Liability is capped by article 3 and the insurance limits, except in cases of proven gross negligence or intentional fault.
Exclusions include, but are not limited to, damage from inadequate packaging or labelling, force majeure, undeclared dangerous goods. In such cases, no compensation will be provided.
Clients are advised to take additional insurance if needed. Upon request, proof of this insurance must be provided. The Client must inform the Carrier of any specifics that could affect coverage.
In case of incident, the Client must notify the Carrier immediately in writing and provide all required documentation. Delays or refusals of compensation due to the Client’s failure to comply with obligations are not the Carrier’s responsibility.
Article 9 – Force Majeure
The Carrier is not liable for delays or failures due to force majeure, including but not limited to fire, flood, natural disasters, strikes, lack of raw materials, war, or theft.
Article 10 – Claims
Claims must be noted on the delivery note by an authorized representative of the Client and sent to planning@johndriege.com or exploitation@johndriege.com within 12 hours of delivery.
Other claims (not related to poor packaging or labelling) must be sent in writing within 48 hours of delivery and are only admissible if reservations were previously made.
Article 11 – Termination
Transport contracts are limited to the delivery period and may not be terminated early unless for breach of contract.

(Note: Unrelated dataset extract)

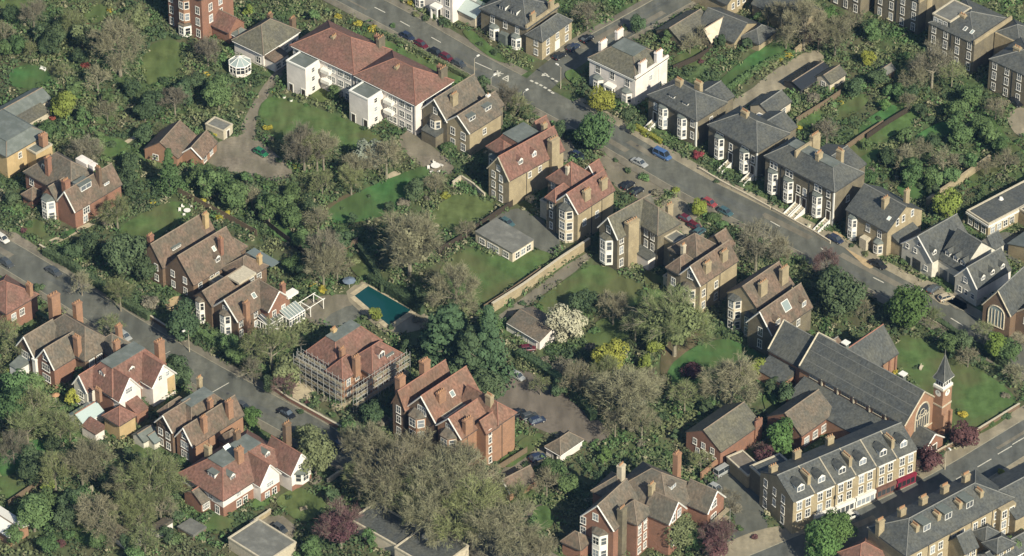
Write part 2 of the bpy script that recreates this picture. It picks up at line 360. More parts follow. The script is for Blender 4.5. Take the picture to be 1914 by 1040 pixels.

Early termination by the Client without valid reason incurs a penalty of 20% of the contract price (minimum €500), plus all incurred costs and subcontractor fees.
The Carrier may terminate the contract in case of non-payment or violation of laws or contract terms. In this case, the Carrier owes no compensation and may claim 20% of the contract price for loss of profit.
Termination must be sent by registered letter. If the Client’s address is invalid, the termination is considered valid.
Article 12 – Returns, Modifications, and Cancellations
Returns require prior authorization. Cancellations more than 2 working days before delivery are free. Cancellations less than 1 working day before delivery incur a 50% cancellation fee.
Modification requests must be made in writing and may incur extra fees. The Carrier will confirm if modifications are possible. If not, the Client will be informed. Late or incomplete communication from the Client releases the Carrier from responsibility.
Article 13 – Data Protection
Client data (name, email, phone, postal code) is necessary for service execution. Data is processed per GDPR and used only for contract execution, customer satisfaction, or commercial communications for similar services.
The Carrier commits to processing personal data legally and securely, without unauthorized transfers, and ensuring confidentiality. The Client must ensure lawful collection and communication of third-party data.
Data subjects may exercise GDPR rights by contacting planning@johndriege.com or exploitation@johndriege.com or filing a complaint with the CNPD.
Article 14 – Final Provisions
The contract and any disputes are governed by Luxembourg law, including the CMR Convention. Disputes fall under the exclusive jurisdiction of the courts at the Carrier’s registered office unless the Carrier chooses otherwise.
The parties will attempt amicable resolution of disputes. If any clause is invalid, it will be replaced with a valid one reflecting its intent.